Jimmy: [Jerome is confused by the question, so Jimmy rephrases it] Who's your favorite artist, Jerome?
Jerome: [Uncomfortable pause] Maybe, Picasso?
Jimmy: I see... Very good... Our old friend "Pig-Ass-Hole," the nasty little dwarf who went his whole life without a single original thought... I presume you're joking, right?
Bardo: [Jerome is too uncomfortable to speak, but Bardo nonchalantly chimes in] Jimmy's a Strathmore grad.

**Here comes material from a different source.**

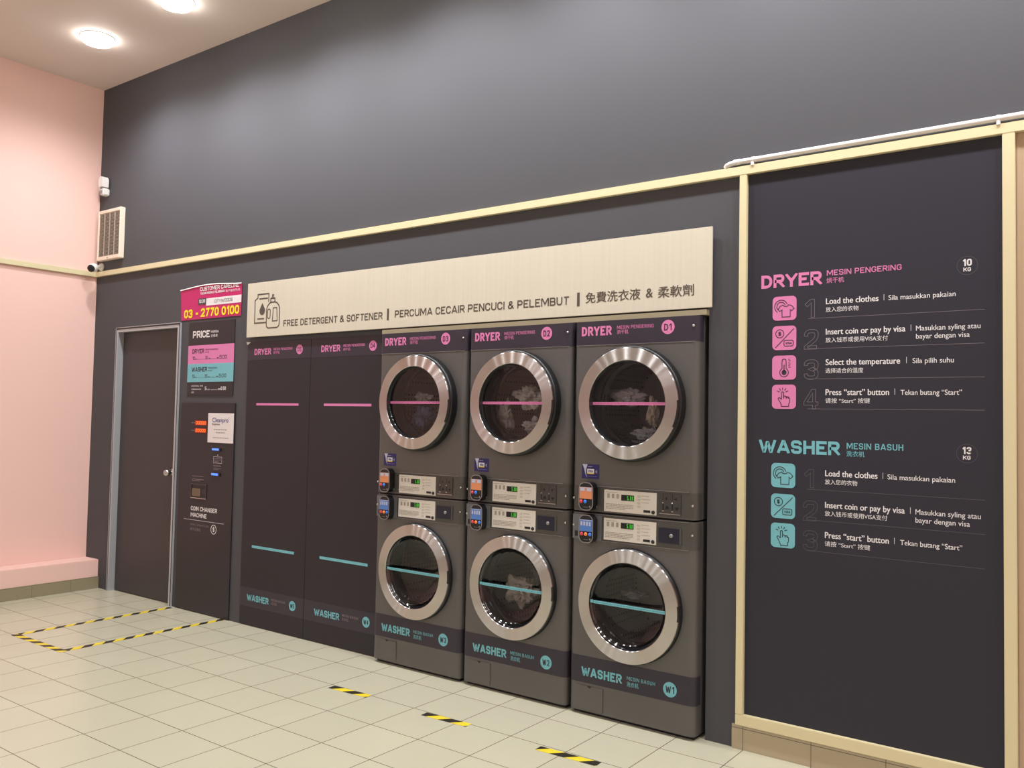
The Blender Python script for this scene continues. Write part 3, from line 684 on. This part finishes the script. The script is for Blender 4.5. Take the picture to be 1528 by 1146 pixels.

Jimmy: Just look at me now!... Just think, Jerome, some day all this could be yours. You're going places, young man. I can feel it. But you really need to take some lessons in sucking cock and licking ass. Otherwise you might find yourself rotting away in some shit-hole, postponing suicide for the slim chance that you might one day, possibly, see some glorious plague or pestilence bring horrible suffering to your hateful species.
Jimmy: [Jerome and Bardo look at each other in shocked silence, then let out uncomfortable snickers] What are you smiling about?
Jimmy: [Jerome only shrugs, an uncomfortable grin etched on his face] Laugh away, laughing boy! I will stomp on your guts till they shoot out your ass! I will bury you alive and shit on your grave!